Enfin, il y a cette multitude d’infirmes dont parle l’Évangile : un jeune homme allongé au premier plan, un adulte qui descend dans la piscine, un vieillard qui se fait porter. Peut-être sommes nous en présence des trois âges de l’homme, celui qui a passé toute sa vie infirme, et qui maintenant est guéri, relevé, sauvé ? À moins que le personnage au premier plan, allongé, qui semble avoir le ventre gonflé, soit une femme prête à accoucher ? La position de ses bras est similaire à celle du paralytique que Jésus guérit. Un nouveau monde serait-il en train de naître ? La guérison de Jésus serait-elle de nous faire quitter l’homme ancien ? « À moins de naître d’en haut, nul ne peut voir le Royaume de Dieu. Nicodème lui dit : Comment un homme peut-il naître, étant vieux ? Peut-il une seconde fois entrer dans le sein de sa mère et naître ? » (Jean 3, 3-4).  En nous guérissant, Jésus nous fait re-naître, renaître à un homme nouveau qui n’oubliera pas sa condition, le grabat le lui rappellera…

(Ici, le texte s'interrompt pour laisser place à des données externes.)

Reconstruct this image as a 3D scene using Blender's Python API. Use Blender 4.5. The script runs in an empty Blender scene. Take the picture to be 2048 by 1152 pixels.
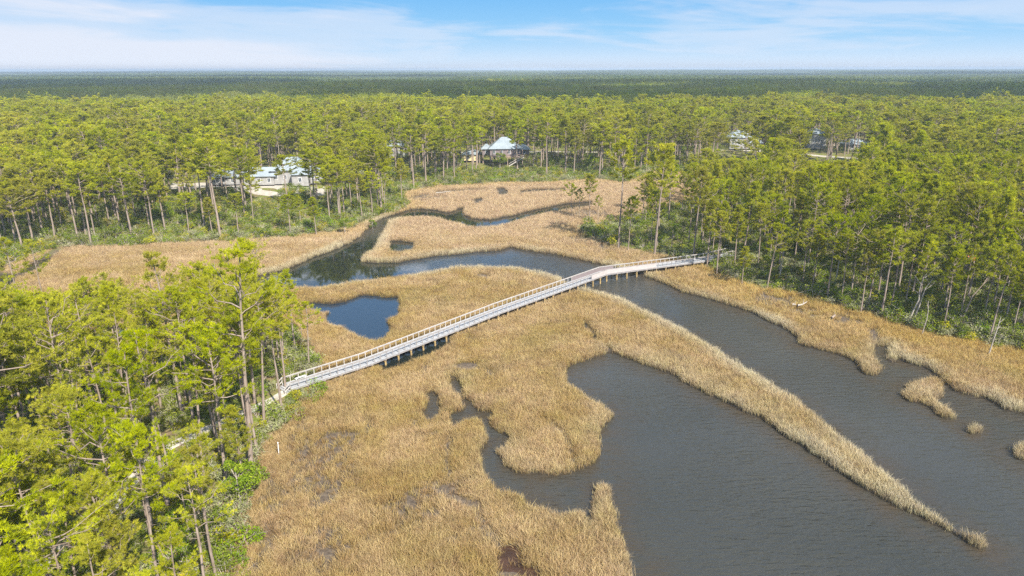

Comme si l’artiste avait voulu nous dire : oui, Jésus peut te guérir, si tu le veux ! Oui, Jésus te guérira de la mort éternelle dans les eaux du baptême ! Oui, Jésus te guérira et te rappellera, par ton grabat, la grâce qui t’a été faite ! Oui, Jésus, dans ton désert peut faire jaillir des sources vivifiantes ! Oui, Jésus peut purifier tes eaux acides ! Oui, c’est maintenant que Jésus guérit, qu’il fait de toi un homme nouveau : « Aujourd’hui cette parole de l’Écriture, que vous venez d’entendre, est accomplie » (Luc 4, 21). Aujourd’hui, tu vas re-naître à la grâce ! Réponds simplement à sa question…!

Père Olivier Plichon, aumônier de la communauté des français expatriés à Milan.